Old Favorites
Old Favorites
The sight of my daughter in a new pink sweater the other
morning nagged at me. It wasn't that she didn't look fine, but something about
her reminded me of something. What was it? I searched my mind, and finally hit
upon the answer: in her long braids and vaguely 1950's-style cardigan, my child
captured the essence of a character in something I'd read at about age six, a
long out-of-print picture book called The
Shy Little Girl, by Phyllis Krasilovsky, and the character was not the shy
little girl herself, but her eventual best friend, Claudia, as depicted by the
illustrator, the late, great Trina Schart Hyman.
That book stayed with me so powerfully that the image of the sweatered, braided
child, lo these 35 years later, still resonates.
My stepsister rhapsodized for years about a book that she remembered as
"Jacqueline, Jacqueline, and Jacqueline." All she recalled about the
plot was that all the characters were named Jacqueline, and that it was sort of
strange and surreal. In those days before the Internet and online used
booksellers, it was hard to find out more, but when one day at an antiquarian
book fair I happened across a book called Story
Number One, by the absurdist playwright Eugene Ionesco, I had a feeling I'd
found it. I gave it to her for her next birthday, and from the look on her
face, it might have been a treasure trove of gold and jewels. And, in a way, it
was: it was the key to a formerly lost part of her childhood.

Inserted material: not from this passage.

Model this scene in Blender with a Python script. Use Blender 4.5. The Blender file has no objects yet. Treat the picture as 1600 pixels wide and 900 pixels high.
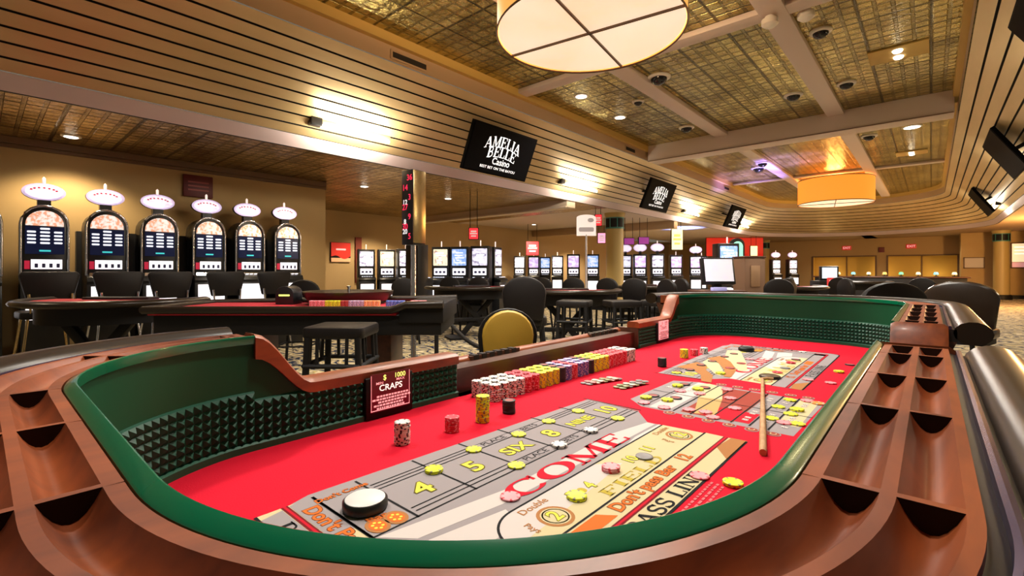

My stepsister and I aren't alone: the books we encounter in childhood have that
kind of power for lots of people. They can become part of the sensory,
primitive memory that we carry through the rest of our lives, often retaining
only a hazy but strong sense of the book or maybe just a single image. Many
people have this feeling about popular children's classics like Goodnight
Moon or Where
the Wild Things Are, but when the book is obscure and not likely to
be found again, it can take on an almost mythical quality in the rememberer's
mind.
library children's departments are popular haunts for adults tracking down the
half-remembered books of their childhoods, and requests for help with old
book"stumpers" appear regularly on librarians' listservs. If you're
looking for a long-lost childhood favorite, one resource is the Internet Public
Library's Half-Remembered
Children's Books Search Strategies, which outlines some search methods and
linkes to three different websites devoted to helping people track down those
books they loved but can't quite remember.
Do you have any long-loved, long-lost childhood favorites? Did you ever manage
to find them again in adulthood?
April 25, 2008
What a sensitive depiction of the childhood memories of lost books! I think I have many--some in the grade school years,many from earlier childhood, and even quite a few from my parents' bookshelves and the public library. One in particular made a lasting impression on me--I don't know why, since I am not a middle child, and this book was about the psychosocial predicaments of a middle child. It was called, "The Middle Moffat". I could search for it in the ways you suggest, but I am curious to know if you ever came across it. Again, I am puzzled about the personal draw of this character for me---since I am the oldest of two kids. Maybe I felt like a middle child; or maybe it was the first sign of an interest in the psychology of empathy or both.
All the best,
Adele
Posted by: Adele M. Brodkin | April 26, 2008 at 13:11 PM
My childhood favourite was Moon Man, by Tomi Ungerer. Very 1960's, both in the lovely illustrations and in the anti-military peacenik message. I had a poster of the cover in my room, so that every night the Moon Man sniffing roses in the night garden watched over me.
Posted by: Lise | May 07, 2008 at 20:54 PM
My favorite book when I was little was Fourteen Bears In Summer and Winter. I looked and looked all over for this book. I found out that it had been out of print for years and just a few months after I started looking for it, I found it. I ordered 6 copies. One for my son, my nieces and our local library. I hope that other children love this book as much as I did, that's why I donated one.